Cyberpunk Review » Guinea Pig: Android of Notre Dame

February 20, 2006

Guinea Pig: Android of Notre Dame

Year: 1988

Directed by: Kazuhito Kuramoto

Written by: Kazuhito Kuramoto

IMDB Reference

Degree of Cyberpunk Visuals: Medium

Correlation to Cyberpunk Themes: Medium

Key Cast Members:

  • Dwarf Scientist: Toshihiko Hino
  • Scientist’s dying sister: Mio Takaki
  • Rating: 4 out of 10



    Overview: Japanese Cyberpunk films are always looking to extend the boundaries of humanity, but hopefully they do so within the constraints of a semi-coherent plot, with actions by the characters that make sense within the twisted view of the narrative. Android of Notre Dame does away with most of that, and instead goes for massive gross-out scenes with characters whose actions rarely make sense. Gooey substances of all colors and textures come spewing out of every crevice possible from this head in the above shot.




    This story, such as it is, has a Japanese dwarf scientist playing a modern-day Dr. Frankenstein (well, Dr. Frankenstein as the hunchback of Notre Dame, actually) in an attempt to find a way to prolong his dying sister’s life. Yet, instead of going to the morgue, he goes out and finds associates, kills them in gruesome ways and then performs experiments on their various body parts. His most successful one is shown in the picture at the top, where he takes a guy’s head and hooks him up to a variety of wires and implants that allow the “android” (or really, we would call this a cyborg) to have facial movements, control a robotic arm and also can record his visual perceptions into a television. He also has his cyborg head kill this other chick so he can remove her heart in an attempt to fix his dying sister’s heart.



    Image modified to obfuscate nudity. Go here if interested in seeing the unmodified image.

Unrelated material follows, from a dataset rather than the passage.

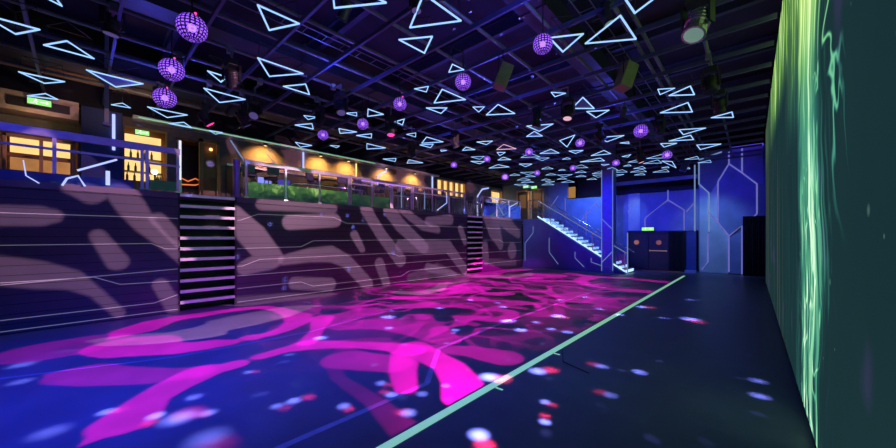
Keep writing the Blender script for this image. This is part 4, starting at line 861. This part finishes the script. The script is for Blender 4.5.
# ------------------------------------------------------------------ projector lights
class LN:
    """node helper for a light tree"""
    def __init__(self, light):
        light.use_nodes = True; self.t = light.node_tree; self.N = self.t.nodes; self.L = self.t.links
        self.em = [n for n in self.N if n.type == 'EMISSION'][0]
    def m(self, op, a, b=None, c=None, clamp=False):
        n = self.N.new('ShaderNodeMath'); n.operation = op; n.use_clamp = clamp
        for i, v in enumerate((a, b, c)):
            if v is None: continue
            if isinstance(v, (int, float)): n.inputs[i].default_value = v
            else: self.L.new(v, n.inputs[i])
        return n.outputs[0]
    def v(self, op, a, b=None, s=None):
        n = self.N.new('ShaderNodeVectorMath'); n.operation = op
        for i, q in enumerate((a, b)):
            if q is None: continue
            if isinstance(q, (tuple, list)): n.inputs[i].default_value = q
            else: self.L.new(q, n.inputs[i])
        if s is not None: 
            if isinstance(s, (int, float)): n.inputs['Scale'].default_value = s
            else: self.L.new(s, n.inputs['Scale'])
        return n.outputs['Value'] if op in ('DOT_PRODUCT', 'LENGTH', 'DISTANCE') else n.outputs['Vector']
    def ss(self, x, a, b, c, d):
        n = self.N.new('ShaderNodeMapRange'); n.interpolation_type = 'SMOOTHSTEP'; self.L.new(x, n.inputs['Value'])
        for k, q in zip(('From Min', 'From Max', 'To Min', 'To Max'), (a, b, c, d)): n.inputs[k].default_value = q
        return n.outputs['Result']
    def dirs(self):
        tc = self.N.new('ShaderNodeTexCoord'); sp = self.N.new('ShaderNodeSeparateXYZ')
        self.L.new(tc.outputs['Normal'], sp.inputs[0])
        return tc.outputs['Normal'], sp.outputs[0], sp.outputs[1], sp.outputs[2]
    def comb(self, x, y_):
        c = self.N.new('ShaderNodeCombineXYZ'); self.L.new(x, c.inputs[0]); self.L.new(y_, c.inputs[1]); return c.outputs[0]
    def noise(self, p, scale, off, detail=1, dist=0):
        n = self.N.new('ShaderNodeTexNoise'); n.inputs['Scale'].default_value = scale; n.inputs['Detail'].default_value = detail; n.inputs['Distortion'].default_value = dist
        self.L.new(self.v('ADD', p, (off, off*.37, off*1.9)), n.inputs['Vector']); return n.outputs['Fac']
    def emit_sum(self, terms):
        """one emission closure per term, added up"""
        sh = None
        out = [n for n in self.N if n.type == 'OUTPUT_LIGHT'][0]
        for t_ in terms:
            e_ = self.N.new('ShaderNodeEmission'); self.L.new(t_, e_.inputs['Strength'])
            if sh is None: sh = e_.outputs[0]
            else:
                a_ = self.N.new('ShaderNodeAddShader'); self.L.new(sh, a_.inputs[0]); self.L.new(e_.outputs[0], a_.inputs[1]); sh = a_.outputs[0]
        self.L.new(sh, out.inputs['Surface'])
    def masks(self, P, strokes, soft, cap=12):
        groups = []; cur = None; n = 0
        for I, pts in strokes:
            a_ = self.ss(self.stroke(P, pts), -soft, soft, I, 0); k = max(1, len(pts)-1)
            if cur is None or n + k > cap:
                if cur is not None: groups.append(cur)
                cur = a_; n = k
            else: cur = self.m('MAXIMUM', cur, a_); n += k
        groups.append(cur); return groups
    def stroke(self, P, pts):
        """signed distance to a tapered polyline"""
        best = None
        if len(pts) == 1: pts = [pts[0], (pts[0][0] + .01, pts[0][1], pts[0][2])]
        for (ax, ay, ra), (bx, by, rb) in zip(pts, pts[1:]):
            ba = (bx-ax, by-ay, 0); l2 = max(1e-6, ba[0]**2 + ba[1]**2)
            pa = self.v('SUBTRACT', P, (ax, ay, 0))
            h = self.m('MULTIPLY', self.v('DOT_PRODUCT', pa, tuple(q/l2 for q in ba)), 1.0, clamp=True)
            dd = self.v('LENGTH', self.v('SUBTRACT', pa, self.v('SCALE', ba, None, h)))
            d_ = self.m('SUBTRACT', dd, self.m('MULTIPLY_ADD', h, rb-ra, ra))
            best = d_ if best is None else self.m('MINIMUM', best, d_)
        return best

def point_light(name, loc, color, power, radius=.0):
    li = bpy.data.lights.new(name, 'POINT'); li.color = color; li.energy = power; li.shadow_soft_size = radius
    o = bpy.data.objects.new(name, li); COL.objects.link(o); o.location = loc
    return li
SGN = SIGN = 1.0
# (1) magenta graffiti gobo over the floor
LP = (-5.5, 6.5, 4.7)
li = point_light('magenta_gobo_light', LP, (1.0, .0, .52), 3900)
q = LN(li); Nn, dx, dy, dz = q.dirs()
dn = q.m('MAXIMUM', q.m('MULTIPLY', dz, -SIGN), .04)
tt = q.m('DIVIDE', LP[2], dn)
P = q.comb(q.m('MULTIPLY_ADD', q.m('MULTIPLY', dx, SIGN), tt, LP[0]), q.m('MULTIPLY_ADD', q.m('MULTIPLY', dy, SIGN), tt, LP[1]))
groups = q.masks(P, MAGENTA, .035)
# ribbons of a second, busier gobo over the far middle floor
n1 = q.m('ABSOLUTE', q.m('SUBTRACT', q.noise(P, .55, 3, 1, .9), .5)); r1 = q.ss(n1, .035, .05, .75, 0)
n2 = q.m('ABSOLUTE', q.m('SUBTRACT', q.noise(P, .8, 17, 1, .7), .5)); r2 = q.ss(n2, .03, .045, .5, 0)
n3 = q.ss(q.noise(P, .6, 29, 2, .5), .45, .56, 0, .26)
mk = q.m('MULTIPLY', q.ss(q.v('DISTANCE', q.v('MULTIPLY', P, (1, .62, 0)), (-5.9, 8.6*.62, 0)), 2.0, 4.6, 1, 0), 1.0)
groups.append(q.m('MULTIPLY', q.m('ADD', q.m('ADD', r1, r2), n3), mk))
# broad faint wash towards the foot of the seating bank
sp = q.N.new('ShaderNodeSeparateXYZ'); q.L.new(P, sp.inputs[0])
wash = q.m('MULTIPLY', q.ss(sp.outputs[0], -7.5, -9.3, 0, .06), q.m('MULTIPLY', q.ss(sp.outputs[0], -11.6, -9.7, 0, 1), q.ss(sp.outputs[1], -.5, 1.5, 0, 1)))
groups.append(wash)
clip = q.m('MULTIPLY', q.ss(sp.outputs[0], -2.30, -2.26, 1, 0), q.m('MULTIPLY', q.ss(q.m('MULTIPLY', dz, -SIGN), .04, .12, 0, 1), q.ss(sp.outputs[1], 17.5, 18.5, 1, 0)))
pw_ = q.m('MULTIPLY', clip, q.m('DIVIDE', 1.0, q.m('MAXIMUM', q.m('POWER', dn, 2.6), .012)))
q.emit_sum([q.m('MULTIPLY', g_, pw_) for g_ in groups])

# (2) pale mauve graffiti gobo on the seating front
LP = (-2.8, 6.5, 4.4)
li = point_light('mauve_gobo_light', LP, (1.0, .46, .68), 2600)
q = LN(li); Nn, dx, dy, dz = q.dirs()
dn = q.m('MAXIMUM', q.m('MULTIPLY', dx, -SIGN), .06)
tt = q.m('DIVIDE', LP[0]+9.6, dn)
P = q.comb(q.m('MULTIPLY_ADD', q.m('MULTIPLY', dy, SIGN), tt, LP[1]), q.m('MULTIPLY_ADD', q.m('MULTIPLY', dz, SIGN), tt, LP[2]))
groups = q.masks(P, MAUVE, .05)
sp = q.N.new('ShaderNodeSeparateXYZ'); q.L.new(P, sp.inputs[0])
# same beam carries on up over the balcony: loose large patches
up = q.m('MULTIPLY', q.ss(q.noise(P, .7, 5, 1, .6), .52, .56, 0, .42), q.ss(sp.outputs[1], 3.35, 3.5, 0, 1))
groups.append(q.m('MULTIPLY', q.m('MULTIPLY', up, q.ss(sp.outputs[0], 13, 14, 1, 0)), q.ss(sp.outputs[1], 5.2, 5.6, 1, 0)))
pw_ = q.m('MULTIPLY', q.ss(q.m('MULTIPLY', dx, -SIGN), .15, .25, 0, 1), q.m('DIVIDE', 1.0, q.m('MAXIMUM', q.m('POWER', dn, 2.4), .02)))
q.emit_sum([q.m('MULTIPLY', g_, pw_) for g_ in groups])

# (3) star-burst effect light: blue and red dots, as from a mirrored effect
LP = (-3.0, 6.0, 4.35)
for nm_, col, which in (('blue_dot_light', (.22, .24, 1.0), 0), ('red_dot_light', (1.0, .03, .12), 1)):
    li = point_light(nm_, LP, col, 11000 if which == 0 else 4200)
    q = LN(li); Nn, dx, dy, dz = q.dirs()
    dn = q.m('MAXIMUM', q.m('MULTIPLY', dz, -SIGN), .04)
    tt = q.m('DIVIDE', LP[2], dn)
    P = q.comb(q.m('MULTIPLY_ADD', q.m('MULTIPLY', dx, SIGN), tt, LP[0]), q.m('MULTIPLY_ADD', q.m('MULTIPLY', dy, SIGN), tt, LP[1]))
    acc = None
    for bp, rp, rad, I in DOTS:
        c = bp if which == 0 else rp
        if c is None: continue
        a_ = q.ss(q.v('DISTANCE', P, (c[0], c[1], 0)), 0, rad*1.55, I, 0)
        acc = a_ if acc is None else q.m('ADD', acc, a_)
    pw_ = q.m('DIVIDE', 1.0, q.m('MAXIMUM', q.m('POWER', dn, 2.6), .012))
    acc = q.m('MULTIPLY', q.m('MULTIPLY', acc, pw_), q.ss(q.m('MULTIPLY', dz, -SIGN), .03, .1, 0, 1))
    if which == 0:   # scatter of small blue dots on every wall
        v = q.N.new('ShaderNodeTexVoronoi'); v.inputs['Scale'].default_value = 16; q.L.new(Nn, v.inputs['Vector'])
        s_ = q.N.new('ShaderNodeSeparateXYZ'); q.L.new(v.outputs['Color'], s_.inputs[0])
        acc = q.m('ADD', acc, q.m('MULTIPLY', q.m('MULTIPLY', q.ss(v.outputs['Distance'], .06, .22, 1.2, 0), q.ss(s_.outputs[0], .45, .9, 0, 1)), q.ss(q.m('MULTIPLY', dx, -SIGN), -.2, .5, .06, .55)))
    q.L.new(acc, q.em.inputs['Strength'])

# (4) plain washes
def spot(name, loc, target, color, power, angle, blend=.7, radius=.1):
    li = bpy.data.lights.new(name, 'SPOT'); li.color = color; li.energy = power; li.spot_size = math.radians(angle); li.spot_blend = blend; li.shadow_soft_size = radius
    o = bpy.data.objects.new(name, li); COL.objects.link(o); o.location = loc
    o.rotation_euler = (Vector(target) - Vector(loc)).to_track_quat('-Z', 'Y').to_euler()
    return li
BLUE = (.015, .03, 1.0)
spot('blue_floor_wash', (-4.6, -1.2, 5.0), (-6.0, .4, 0), BLUE, 2900, 82, 1.0)
spot('blue_floor_wash', (-2.5, 2.5, 5.0), (-4.6, 3.2, 0), (.015, .04, 1.0), 700, 90, 1.0)
spot('blue_floor_wash', (-1.6, 4.0, 5.1), (-1.0, 4.5, 0), (.03, .09, 1.0), 60, 110, 1.0)
spot('blue_bank_wash', (-4.5, 1.5, 4.9), (-9.6, 1.0, 1.2), (.02, .03, 1.0), 90, 80, 1.0)
spot('blue_bank_wash', (-4.5, 9, 4.9), (-9.6, 11, 1.2), (.03, .06, .8), 110, 90, 1.0)
for x in (-7.4, -3.4, -.9):
    spot('blue_wall_wash', (x, 16.2, 4.9), (x, 20, 2.6), (.02, .03, 1.0), 240, 95, .9)
spot('pale_panel_wash', (-1.4, 17.2, 4.8), (-1.4, 20, 1.6), (.30, .72, .9), 230, 62, 1.0)
spot('pale_stair_wash', (-6.0, 18.0, 4.9), (-7.6, 20, 2.6), (.12, .34, 1.0), 520, 90, .9)
spot('blue_stair_wash', (-7.0, 13.5, 4.9), (-7.3, 16.8, 1.2), (.05, .08, 1.0), 150, 80, .9)
spot('column_wash', (-4.2, 12.8, 4.3), (-5.05, 16.7, 2.6), (.02, .03, 1.0), 1300, 62, .9)
spot('pale_corner_wash', (-4.4, 18.4, 4.6), (-4.7, 20, 3.0), (.3, .6, 1.0), 70, 40, .9)  # added fill spot that brightens the pale panel
# added upward spots that brighten the ceiling grid, tied to no fixture
for x, y_, e_, col in ((-9.0, 1.0, 60, (.14, .05, 1.0)), (-6.5, 3.5, 60, (.10, .05, 1.0)), (-4.5, 6.5, 70, (.07, .06, 1.0)), (-7.5, 8.0, 55, (.08, .05, 1.0)), (-3.0, 10.5, 70, (.06, .08, 1.0)), (-7.0, 13.5, 60, (.06, .07, 1.0)), (-2.5, 4.2, 40, (.1, .14, 1.0))):
    spot('grid_uplight', (x, y_, 4.55), (x, y_+.01, 6.7), (.075, .09, 1.0), e_*1.15, 165, .6, .15)
# amber washes on the balcony wall
for yy in pools:
    spot('amber_wall_wash', (XB+.55, yy, 4.85), (XB, yy, 4.3), (1.0, .52, .10), 130, 120, .9, .05)
spot('tan_glow', (XB+1.0, -.7, 4.4), (XB+.4, -.7, 4.95), (1.0, .6, .3), 10, 120, .8)
spot('bulkhead_glow', (-11.0, .6, 4.7), (-11.7, .6, 5.6), (1.0, .6, .35), 26, 140, .8)
for yy in (7, 9.5, 15):
    spot('violet_balcony_light', (-10.6, yy, 4.9), (-10.2, yy, 2.7), (.5, .2, 1.0), 120, 110, .9)
spot('balcony_cool_light', (-10.8, 18, 4.9), (-10.8, 18, 2.7), (.35, .55, 1.0), 200, 120, .9)
spot('rail_wash', (-7.0, -1.0, 5.0), (-9.6, -.4, 3.4), (.05, .05, 1.0), 120, 55, .9)
spot('landing_warm', (-10.8, 18.9, 4.95), (-10.8, 20, 3.4), (1.0, .65, .3), 60, 110, .9)  # added warm fill to brighten the landing doors
spot('far_rail_light', (-8.6, 13.5, 4.4), (-9.7, 15, 3.2), (.55, .55, 1.0), 320, 90, .9)
spot('door_warm', (-3.6, 18.4, 4.5), (-3.6, 19.3, 0), (1.0, .5, .15), 16, 70, .9)
spot('rail_green', (-6.0, 5.0, 4.4), (-9.6, 4.3, 3.2), (.25, 1.0, .35), 60, 40, .9)

# ------------------------------------------------------------------ world, camera, view
w = bpy.data.worlds.new('World'); sc.world = w; w.use_nodes = True
w.node_tree.nodes['Background'].inputs['Color'].default_value = (.02, .03, .12, 1)
w.node_tree.nodes['Background'].inputs['Strength'].default_value = .02
cam = bpy.data.cameras.new('Camera'); co = bpy.data.objects.new('Camera', cam); COL.objects.link(co)
co.location = (0, 0, 1.7); co.rotation_euler = (PI/2, 0, math.atan(304/335))
cam.sensor_fit = 'HORIZONTAL'; cam.sensor_width = 36; cam.lens = 335/896*36; cam.shift_y = 13/896; cam.clip_start = .02; cam.clip_end = 200
sc.camera = co
sc.view_settings.view_transform = 'Standard'; sc.view_settings.look = 'None'; sc.view_settings.exposure = 0; sc.view_settings.gamma = 1; sc.view_settings.use_curve_mapping = False
sc.cycles.use_denoising = True
sc.cycles.max_bounces = 6; sc.cycles.diffuse_bounces = 2; sc.cycles.glossy_bounces = 3; sc.cycles.transparent_max_bounces = 12
sc.cycles.sample_clamp_indirect = 4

    The Bottom Line: The idea behind Android of Notre Dame is rich, and, had it been executed better, might have yielded a pretty good Japanese Cyberpunk Flick. The ending scene in particular, where we see the scientist’s final failed solution is especially intriguing. Unfortunately, it seems that the Kuramoto was more interested in capturing gross-out scenes than he was in pursuing a promising, if limited story line.

    ~See movies similar to this one~


    June 30, 2006

    Glam Creature said:

    most weakest of all Japanese cyberpunk movies as far I saw; cinematography and actors are really weak; and how Sfam mentions, director realy concentrates into blood-and-guts scenes; and the effect ( differently from, for example, “Rubber’s Lover”, which is realy shocking in strong and good way) is kind of cheap. The more bad movie to come out of Japan, related to cyberpunk themes, as far I saw, is maybe only Takashi Miike’s “Dead and Alive:Final”, which I still can’t finish to watch.

    July 1, 2006

    SFAM said:

    Hi Glam, I have Dead or Alive: Final sitting on my desk - I’m planning on giving it a watch sometime in the next few days. Hopefully I’ll like it more than this one, but I definitely agree with you on this Guinea Pig movie - it’s not a great flick. It has a few interesting scenes, but that’s about it.

    July 2, 2006

    Glam Creature said:

    oh, it was to silly to say that “Dead Or alive: Final” is more bad movie than “Android Of Notre Damme”. it’s obviously better much done. The point is, Miike’s Dead or Alive films (haven’t seen the second one) are so close to “real’” action flicks, that they seem boring to me, and I don’t get them, maybe I don’t understand their postmodern irony, or whatever it is. Maybe the problem is, that Takashi Miike is so narrative director, and those films are very literary, when I’m really more into visual movies, like works of Shinya Tsukamoto or Sogo Ishii.

    April 1, 2010

    The Freakboi said:

    Well, its a Guinea Pig movie… the only other GP movie I’ve seen is the infamous Guinea Pig 2 (which is a full 2 hours of some dying/dead chick being dissected) It seems all they know how to do is Gross Out cinema.